Il y a en Pologne un mot qui dépasse peut-être tout ce que l’éloquence humaine a su trouver pour donner un accent au désespoir; c’est le mot « à ne plus nous revoir! » qu’adresse d’ordinaire à sa famille, à ses amis, tout condamné politique au moment de s’acheminer vers la Sibérie. « A ne plus nous revoir!... » car le seul moyen de se retrouver encore avec ces êtres chéris, ce serait de les rencontrer un jour dans le même lieu de supplice, tant la conviction est grande qu’une fois déporté dans ces régions de douleur on ne les quitte plus, que la Sibérie ne lâche pas sa proie. Depuis bientôt un siècle, elle enlève à la Pologne ses enfans les plus généreux, ses femmes les plus dévouées.

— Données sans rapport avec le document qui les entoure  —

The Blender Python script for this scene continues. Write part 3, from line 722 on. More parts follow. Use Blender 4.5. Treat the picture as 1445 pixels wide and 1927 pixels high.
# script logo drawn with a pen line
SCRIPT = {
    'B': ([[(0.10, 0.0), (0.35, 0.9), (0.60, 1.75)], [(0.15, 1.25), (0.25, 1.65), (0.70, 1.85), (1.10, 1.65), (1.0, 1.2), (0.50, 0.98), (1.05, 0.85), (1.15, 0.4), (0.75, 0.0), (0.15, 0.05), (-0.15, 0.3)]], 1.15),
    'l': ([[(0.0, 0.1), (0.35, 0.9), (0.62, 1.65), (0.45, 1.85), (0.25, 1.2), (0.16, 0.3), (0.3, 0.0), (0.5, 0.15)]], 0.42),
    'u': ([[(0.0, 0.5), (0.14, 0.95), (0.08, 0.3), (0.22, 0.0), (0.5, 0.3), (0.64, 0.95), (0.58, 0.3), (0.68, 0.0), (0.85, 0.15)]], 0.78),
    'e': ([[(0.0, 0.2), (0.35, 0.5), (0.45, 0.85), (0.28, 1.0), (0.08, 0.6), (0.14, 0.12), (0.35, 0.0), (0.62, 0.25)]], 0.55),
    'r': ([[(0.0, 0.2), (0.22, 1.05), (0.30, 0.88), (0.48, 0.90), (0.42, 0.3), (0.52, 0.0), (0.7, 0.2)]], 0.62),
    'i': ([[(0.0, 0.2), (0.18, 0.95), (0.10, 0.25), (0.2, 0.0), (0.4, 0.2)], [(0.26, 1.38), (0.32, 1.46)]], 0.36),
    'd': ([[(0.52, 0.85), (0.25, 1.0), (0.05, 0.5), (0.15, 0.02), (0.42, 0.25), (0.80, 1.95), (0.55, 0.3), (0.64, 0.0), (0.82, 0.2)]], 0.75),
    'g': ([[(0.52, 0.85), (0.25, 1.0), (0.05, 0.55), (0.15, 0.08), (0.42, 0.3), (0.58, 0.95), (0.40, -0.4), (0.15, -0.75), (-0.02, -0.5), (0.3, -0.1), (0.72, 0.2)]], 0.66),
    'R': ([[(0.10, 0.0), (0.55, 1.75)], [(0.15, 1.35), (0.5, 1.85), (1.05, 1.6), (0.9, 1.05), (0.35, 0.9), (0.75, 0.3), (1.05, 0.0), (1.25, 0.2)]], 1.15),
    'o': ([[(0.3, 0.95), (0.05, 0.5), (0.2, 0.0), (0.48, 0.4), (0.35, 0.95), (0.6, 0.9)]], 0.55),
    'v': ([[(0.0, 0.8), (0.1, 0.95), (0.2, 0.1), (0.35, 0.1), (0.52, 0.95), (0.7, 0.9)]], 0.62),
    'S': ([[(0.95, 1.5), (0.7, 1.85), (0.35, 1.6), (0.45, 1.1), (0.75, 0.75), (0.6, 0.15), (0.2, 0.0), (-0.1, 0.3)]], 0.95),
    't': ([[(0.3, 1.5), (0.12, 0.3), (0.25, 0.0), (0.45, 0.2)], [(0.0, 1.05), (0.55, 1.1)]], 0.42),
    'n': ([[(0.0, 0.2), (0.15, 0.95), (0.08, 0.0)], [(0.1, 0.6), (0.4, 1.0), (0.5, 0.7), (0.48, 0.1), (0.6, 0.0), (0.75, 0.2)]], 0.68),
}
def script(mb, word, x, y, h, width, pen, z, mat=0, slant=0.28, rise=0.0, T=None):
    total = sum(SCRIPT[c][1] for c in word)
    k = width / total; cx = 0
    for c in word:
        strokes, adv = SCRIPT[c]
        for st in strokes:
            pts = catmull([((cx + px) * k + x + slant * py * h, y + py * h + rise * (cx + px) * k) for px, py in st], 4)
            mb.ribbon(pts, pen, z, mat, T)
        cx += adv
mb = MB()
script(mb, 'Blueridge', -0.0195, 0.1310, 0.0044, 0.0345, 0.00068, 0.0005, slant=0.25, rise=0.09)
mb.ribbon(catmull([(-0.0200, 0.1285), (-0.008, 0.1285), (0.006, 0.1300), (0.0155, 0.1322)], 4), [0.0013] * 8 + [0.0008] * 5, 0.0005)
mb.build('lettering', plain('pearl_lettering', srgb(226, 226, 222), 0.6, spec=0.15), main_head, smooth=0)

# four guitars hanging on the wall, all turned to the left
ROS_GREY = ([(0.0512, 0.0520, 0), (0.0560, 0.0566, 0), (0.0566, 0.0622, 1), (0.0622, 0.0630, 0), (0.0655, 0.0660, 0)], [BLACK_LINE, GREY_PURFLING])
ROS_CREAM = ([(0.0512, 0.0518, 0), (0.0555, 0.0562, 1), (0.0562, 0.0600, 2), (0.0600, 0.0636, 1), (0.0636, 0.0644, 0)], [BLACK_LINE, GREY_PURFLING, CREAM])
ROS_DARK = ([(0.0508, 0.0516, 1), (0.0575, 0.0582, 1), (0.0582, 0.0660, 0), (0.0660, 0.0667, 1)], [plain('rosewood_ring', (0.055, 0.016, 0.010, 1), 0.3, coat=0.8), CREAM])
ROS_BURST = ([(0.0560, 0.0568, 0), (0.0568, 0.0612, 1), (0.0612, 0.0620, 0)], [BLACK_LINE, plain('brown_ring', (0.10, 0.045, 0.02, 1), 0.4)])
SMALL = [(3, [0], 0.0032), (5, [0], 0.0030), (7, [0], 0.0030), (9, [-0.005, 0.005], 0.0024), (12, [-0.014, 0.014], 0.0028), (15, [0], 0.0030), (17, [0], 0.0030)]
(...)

À ces contrées de neige et de sang se reporte la pensée de tout Polonais qui veut interroger les souvenirs de sa famille, et alors même que le poète rêve pour son pays un avenir de liberté et de bonheur, c’est encore la Sibérie qui se dresse devant lui, demandant des victimes même après la victoire[1].

  1. Voyez le Dernier, élégie polonaise du poète anonyme, dans la Revue du 1er novembre 1861.